[Rows from a 3D scene dataset]
= = = = =
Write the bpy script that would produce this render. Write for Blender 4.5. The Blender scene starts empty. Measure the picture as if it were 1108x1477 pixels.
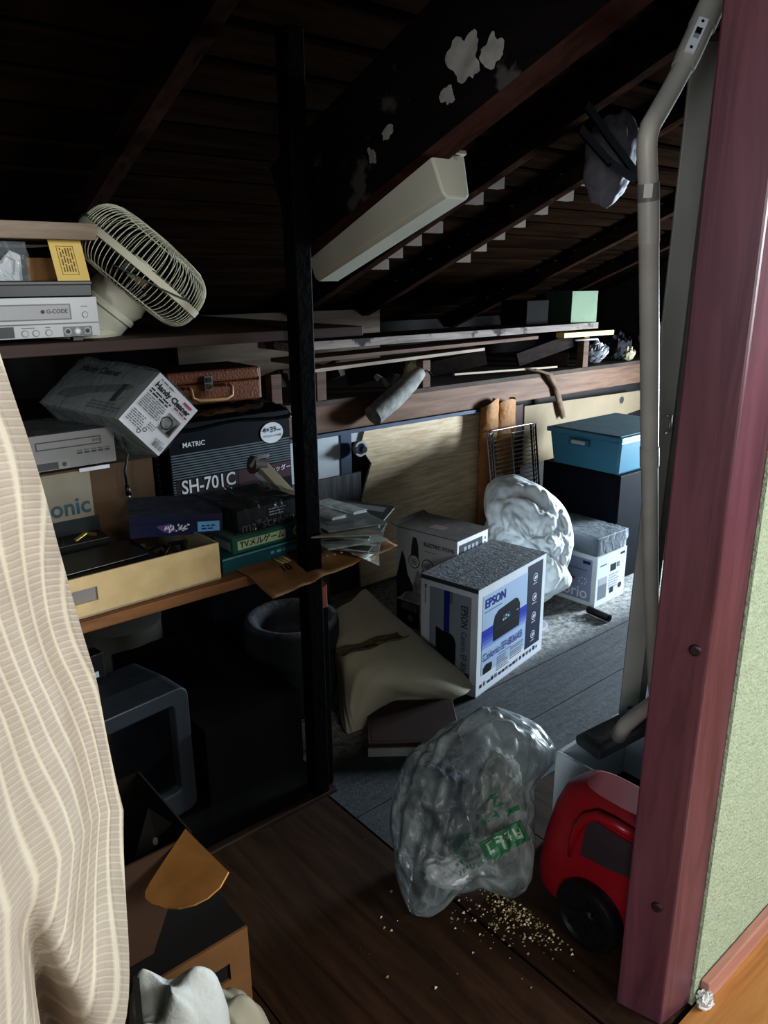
import bpy, math, random
from mathutils import Vector, Matrix, noise
random.seed(7)
PI = math.pi
scene = bpy.context.scene
col = scene.collection
R = math.radians

# ------------------------------------------------------------------ camera model (room frame: X along the back wall, Y depth, Z up)
FPX, TH, RO, YAW, CH = 1095.0, R(17), 0.0081, R(40), 1.45
def ray(px, py):
    u = (px-554)/FPX; v = (py-738.5)/FPX
    u, v = u-RO*v, v+RO*u
    f = math.cos(TH)-v*math.sin(TH); dz = -(math.sin(TH)+v*math.cos(TH))
    c, s = math.cos(YAW), math.sin(YAW)
    return Vector((u*c+f*s, -u*s+f*c, dz))
def az(px, py, z):
    d = ray(px, py); t = (z-CH)/d.z; return Vector((d.x*t, d.y*t, z))
def ay(px, py, y):
    d = ray(px, py); t = y/d.y; return Vector((d.x*t, y, CH+d.z*t))
def ax(px, py, x):
    d = ray(px, py); t = x/d.x; return Vector((x, d.y*t, CH+d.z*t))

# ------------------------------------------------------------------ materials
MATS = {}
def _new(name):
    m = bpy.data.materials.new(name); m.use_nodes = True
    nt = m.node_tree; b = nt.nodes['Principled BSDF']
    return m, nt, b
def lin(c):
    return tuple((x/12.92 if x <= .04045 else ((x+.055)/1.055)**2.4) for x in c)+(1,)
def hexc(h): return tuple(int(h[i:i+2], 16)/255 for i in (0, 2, 4))
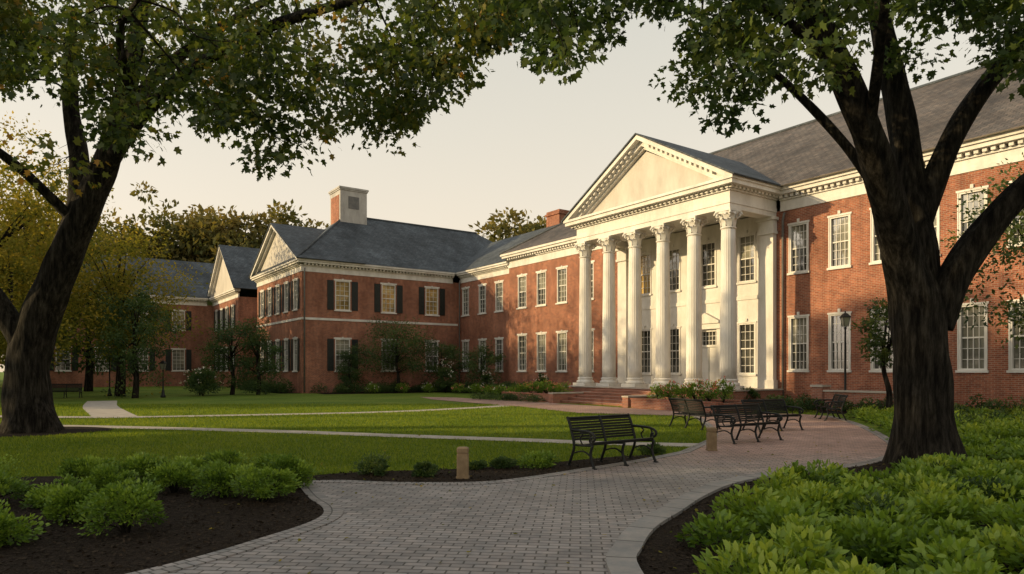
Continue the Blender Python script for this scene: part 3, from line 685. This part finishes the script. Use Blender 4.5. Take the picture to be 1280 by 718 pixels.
= = = = =
GIVEN EXERCISE
Give again exactly the lines running from the beginning of the material above through the line that contains "d = ray(px, py); t = x/d.x;", and leave out every picture.

OUTPUT OF THE EXERCISE
Write the bpy script that would produce this render. Write for Blender 4.5. The Blender scene starts empty. Measure the picture as if it were 1108x1477 pixels.
import bpy, math, random
from mathutils import Vector, Matrix, noise
random.seed(7)
PI = math.pi
scene = bpy.context.scene
col = scene.collection
R = math.radians

# ------------------------------------------------------------------ camera model (room frame: X along the back wall, Y depth, Z up)
FPX, TH, RO, YAW, CH = 1095.0, R(17), 0.0081, R(40), 1.45
def ray(px, py):
    u = (px-554)/FPX; v = (py-738.5)/FPX
    u, v = u-RO*v, v+RO*u
    f = math.cos(TH)-v*math.sin(TH); dz = -(math.sin(TH)+v*math.cos(TH))
    c, s = math.cos(YAW), math.sin(YAW)
    return Vector((u*c+f*s, -u*s+f*c, dz))
def az(px, py, z):
    d = ray(px, py); t = (z-CH)/d.z; return Vector((d.x*t, d.y*t, z))
def ay(px, py, y):
    d = ray(px, py); t = y/d.y; return Vector((d.x*t, y, CH+d.z*t))
def ax(px, py, x):
    d = ray(px, py); t = x/d.x; return Vector((x, d.y*t, CH+d.z*t))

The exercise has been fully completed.